* start Provided entries *

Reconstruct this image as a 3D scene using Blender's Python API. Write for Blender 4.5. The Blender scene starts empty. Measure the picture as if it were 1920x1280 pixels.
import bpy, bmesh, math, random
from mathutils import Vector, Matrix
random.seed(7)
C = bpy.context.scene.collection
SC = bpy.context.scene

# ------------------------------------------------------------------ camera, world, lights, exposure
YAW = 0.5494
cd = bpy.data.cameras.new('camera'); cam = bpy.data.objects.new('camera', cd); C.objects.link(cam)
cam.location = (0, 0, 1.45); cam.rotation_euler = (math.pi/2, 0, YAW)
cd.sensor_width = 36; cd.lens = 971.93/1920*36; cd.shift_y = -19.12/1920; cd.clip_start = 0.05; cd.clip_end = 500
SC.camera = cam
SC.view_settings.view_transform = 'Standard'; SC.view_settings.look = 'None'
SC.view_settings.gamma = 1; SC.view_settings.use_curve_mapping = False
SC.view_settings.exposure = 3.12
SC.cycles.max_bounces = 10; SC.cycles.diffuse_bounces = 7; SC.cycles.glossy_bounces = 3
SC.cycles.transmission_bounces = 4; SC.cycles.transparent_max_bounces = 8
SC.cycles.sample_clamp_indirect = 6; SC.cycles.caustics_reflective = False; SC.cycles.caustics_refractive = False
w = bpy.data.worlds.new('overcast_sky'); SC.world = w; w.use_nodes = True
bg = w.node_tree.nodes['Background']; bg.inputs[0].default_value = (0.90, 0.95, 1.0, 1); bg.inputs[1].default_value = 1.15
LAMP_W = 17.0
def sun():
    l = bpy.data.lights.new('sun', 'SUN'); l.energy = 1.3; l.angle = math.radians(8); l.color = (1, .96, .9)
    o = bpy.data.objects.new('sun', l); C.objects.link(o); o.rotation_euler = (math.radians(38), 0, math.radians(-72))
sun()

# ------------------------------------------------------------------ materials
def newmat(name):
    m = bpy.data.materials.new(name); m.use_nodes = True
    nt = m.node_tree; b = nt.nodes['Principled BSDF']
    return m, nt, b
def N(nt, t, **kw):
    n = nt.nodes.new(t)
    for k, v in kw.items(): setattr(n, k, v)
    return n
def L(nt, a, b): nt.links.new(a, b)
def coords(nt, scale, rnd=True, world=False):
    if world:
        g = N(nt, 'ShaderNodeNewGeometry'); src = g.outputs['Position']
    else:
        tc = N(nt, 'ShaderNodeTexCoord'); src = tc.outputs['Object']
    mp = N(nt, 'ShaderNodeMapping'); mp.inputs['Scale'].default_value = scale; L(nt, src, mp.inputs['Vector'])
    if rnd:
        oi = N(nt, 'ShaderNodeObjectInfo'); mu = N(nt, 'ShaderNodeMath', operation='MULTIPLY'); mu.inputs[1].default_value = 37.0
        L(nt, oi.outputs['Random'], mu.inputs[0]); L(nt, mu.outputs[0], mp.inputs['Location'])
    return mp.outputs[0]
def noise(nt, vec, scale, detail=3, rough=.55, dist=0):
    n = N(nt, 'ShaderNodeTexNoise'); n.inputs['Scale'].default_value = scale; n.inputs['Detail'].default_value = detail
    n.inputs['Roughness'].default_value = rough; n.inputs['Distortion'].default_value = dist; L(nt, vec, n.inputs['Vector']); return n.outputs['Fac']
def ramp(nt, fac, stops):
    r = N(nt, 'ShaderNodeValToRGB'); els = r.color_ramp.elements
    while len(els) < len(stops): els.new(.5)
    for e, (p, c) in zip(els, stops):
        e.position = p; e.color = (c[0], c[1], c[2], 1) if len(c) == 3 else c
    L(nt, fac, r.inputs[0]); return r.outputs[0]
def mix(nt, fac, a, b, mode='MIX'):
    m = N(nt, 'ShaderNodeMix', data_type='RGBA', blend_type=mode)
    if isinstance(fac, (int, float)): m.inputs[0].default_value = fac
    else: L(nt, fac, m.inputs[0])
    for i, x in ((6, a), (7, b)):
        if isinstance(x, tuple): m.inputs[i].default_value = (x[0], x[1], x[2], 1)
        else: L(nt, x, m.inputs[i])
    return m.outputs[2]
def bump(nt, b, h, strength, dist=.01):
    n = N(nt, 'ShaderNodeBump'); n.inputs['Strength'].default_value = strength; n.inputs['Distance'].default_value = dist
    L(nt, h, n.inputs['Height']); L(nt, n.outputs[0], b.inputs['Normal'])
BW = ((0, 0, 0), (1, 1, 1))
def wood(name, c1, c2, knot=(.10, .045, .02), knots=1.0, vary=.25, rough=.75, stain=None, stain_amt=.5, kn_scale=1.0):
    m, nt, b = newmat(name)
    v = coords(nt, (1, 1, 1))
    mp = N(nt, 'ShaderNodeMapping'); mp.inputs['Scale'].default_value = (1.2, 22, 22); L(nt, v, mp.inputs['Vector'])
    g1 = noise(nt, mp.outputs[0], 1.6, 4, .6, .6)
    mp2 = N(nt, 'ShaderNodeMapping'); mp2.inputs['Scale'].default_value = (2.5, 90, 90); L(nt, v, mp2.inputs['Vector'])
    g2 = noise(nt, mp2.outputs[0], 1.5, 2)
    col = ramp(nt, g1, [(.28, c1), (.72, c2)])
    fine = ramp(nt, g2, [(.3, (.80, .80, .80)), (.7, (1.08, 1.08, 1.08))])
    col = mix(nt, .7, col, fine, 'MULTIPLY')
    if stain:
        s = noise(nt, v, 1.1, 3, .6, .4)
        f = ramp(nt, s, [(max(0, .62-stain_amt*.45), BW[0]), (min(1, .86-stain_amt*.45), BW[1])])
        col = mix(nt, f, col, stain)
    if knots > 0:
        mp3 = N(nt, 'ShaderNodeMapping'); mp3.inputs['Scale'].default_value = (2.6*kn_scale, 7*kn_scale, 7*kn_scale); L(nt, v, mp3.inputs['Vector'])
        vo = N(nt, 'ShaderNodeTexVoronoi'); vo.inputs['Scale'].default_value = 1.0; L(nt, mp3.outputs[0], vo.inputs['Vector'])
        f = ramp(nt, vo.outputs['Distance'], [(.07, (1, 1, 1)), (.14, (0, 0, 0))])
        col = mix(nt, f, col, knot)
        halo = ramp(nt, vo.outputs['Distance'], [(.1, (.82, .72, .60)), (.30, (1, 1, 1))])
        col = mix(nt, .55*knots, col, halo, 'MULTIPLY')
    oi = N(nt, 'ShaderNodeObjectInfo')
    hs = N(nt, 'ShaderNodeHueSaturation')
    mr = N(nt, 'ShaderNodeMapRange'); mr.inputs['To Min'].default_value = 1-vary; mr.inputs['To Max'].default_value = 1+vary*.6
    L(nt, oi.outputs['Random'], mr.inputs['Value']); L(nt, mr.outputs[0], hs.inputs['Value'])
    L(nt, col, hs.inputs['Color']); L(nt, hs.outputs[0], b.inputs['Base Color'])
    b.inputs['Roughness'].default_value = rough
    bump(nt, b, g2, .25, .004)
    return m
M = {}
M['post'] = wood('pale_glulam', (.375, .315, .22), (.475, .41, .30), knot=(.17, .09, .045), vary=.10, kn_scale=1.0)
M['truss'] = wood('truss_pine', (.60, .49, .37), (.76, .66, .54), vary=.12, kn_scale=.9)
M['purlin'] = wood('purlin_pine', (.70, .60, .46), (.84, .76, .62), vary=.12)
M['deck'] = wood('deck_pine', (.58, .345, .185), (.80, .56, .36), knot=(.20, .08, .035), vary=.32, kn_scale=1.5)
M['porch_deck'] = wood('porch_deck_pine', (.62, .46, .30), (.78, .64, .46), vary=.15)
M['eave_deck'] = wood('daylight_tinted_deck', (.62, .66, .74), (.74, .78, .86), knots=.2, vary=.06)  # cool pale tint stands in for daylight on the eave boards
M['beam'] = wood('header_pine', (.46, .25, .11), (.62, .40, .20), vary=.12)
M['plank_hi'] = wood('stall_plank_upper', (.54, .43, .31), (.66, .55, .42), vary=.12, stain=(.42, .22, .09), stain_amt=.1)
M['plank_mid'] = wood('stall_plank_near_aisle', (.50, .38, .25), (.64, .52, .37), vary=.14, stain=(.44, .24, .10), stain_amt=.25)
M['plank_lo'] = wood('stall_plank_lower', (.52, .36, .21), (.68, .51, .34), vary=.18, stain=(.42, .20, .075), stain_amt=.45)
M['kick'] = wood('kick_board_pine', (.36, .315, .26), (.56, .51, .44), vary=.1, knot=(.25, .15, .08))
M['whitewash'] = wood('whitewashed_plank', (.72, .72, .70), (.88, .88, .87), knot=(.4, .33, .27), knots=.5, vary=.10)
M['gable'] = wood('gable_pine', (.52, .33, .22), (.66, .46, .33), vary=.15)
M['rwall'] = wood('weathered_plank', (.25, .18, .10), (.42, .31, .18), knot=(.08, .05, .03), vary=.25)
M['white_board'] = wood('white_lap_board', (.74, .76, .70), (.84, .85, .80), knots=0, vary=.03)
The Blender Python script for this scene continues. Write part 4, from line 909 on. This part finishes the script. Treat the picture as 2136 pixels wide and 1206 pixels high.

* end Provided entries *

▶ [Goal of the exercise]: Go through the material above and count the lines that include "Write". Give the number alone.

▶ [Reply to the exercise]: 2